From China’s 2014 energy statistics:
- New renewable capacity outstripped new coal capacity;
- additional output from renewables (the increase in output in 2014 over 2013) was greater than the total output from nuclear;
- total generation from hydro, wind and solar all went up;
- total generation from fossil thermal plant went down;
- coal & gas consumption for electricity went down.
And so to the detail.
Half of the 104 GW of new capacity is renewables; 47 GW is thermal plant (predominantly coal and fossil gas) and 5 GW is nuclear. 22GW of the renewable capacity is hydro, 20 GW wind, and 11 GW solar.
I’ve updated this post on 2015-03-12 with the more specific statistics now available from China.
Generation from wind increased to 17.88GW (average electricity production) this year, from an estimated 16GW last year. Hydro generation increased by about 17% to 122 GW. China now has 27 GW of grid-connected solar capacity, and 20 GW of nuclear capacity.
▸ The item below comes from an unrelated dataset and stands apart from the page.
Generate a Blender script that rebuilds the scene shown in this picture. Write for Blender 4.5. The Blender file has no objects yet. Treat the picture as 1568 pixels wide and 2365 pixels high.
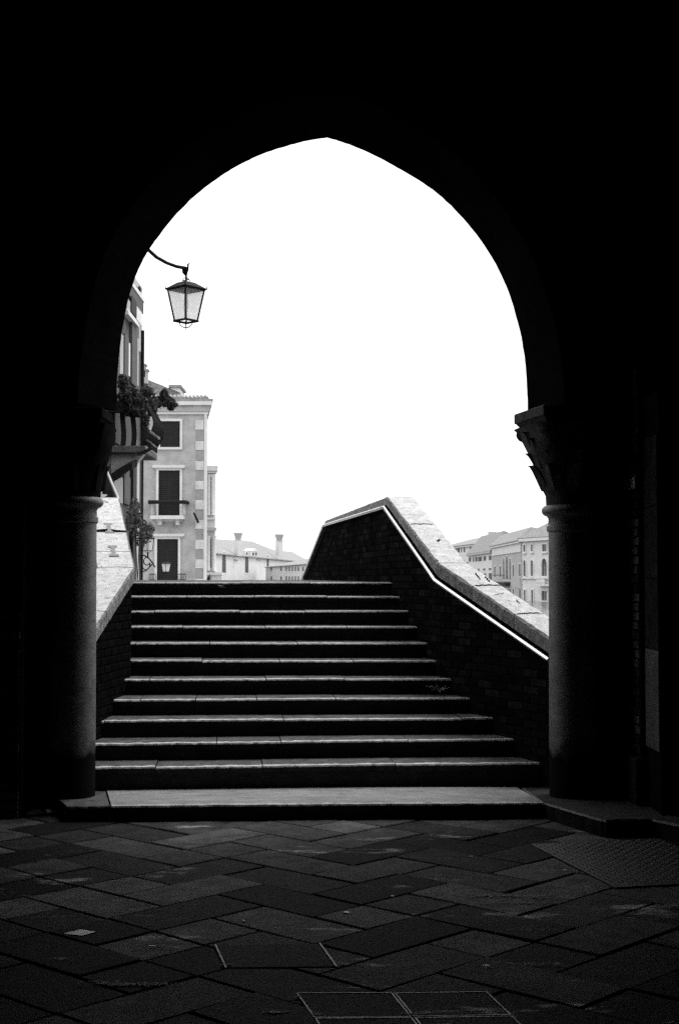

Output from thermal (coal & gas) plants dropped in 2014, because although thermal plant capacity increased by 5.9%, this was outweighed by the relative decrease of 6.3% in its capacity factor (from 57.3% to 53.7%, an absolute change of -3.6%, which is a relative change of -6.3%). In addition, the efficiency of coal & gas plants went up, meaning that the consumption of coal & gas for electricity generation decreased in 2014.
Total electricity generation was about 632 GW, of which 476 GW was thermal, 122 GW was hydro, 17.8 GW was wind, 14.4 GW was nuclear, and 2.6 GW was solar.
So coal & gas generation decreased slightly; hydro generation increased by about 17 GW; solar generation increased by about 1 GW; and wind generation increased by about 2 GW; giving a net increase in renewables generation of about 20 GW.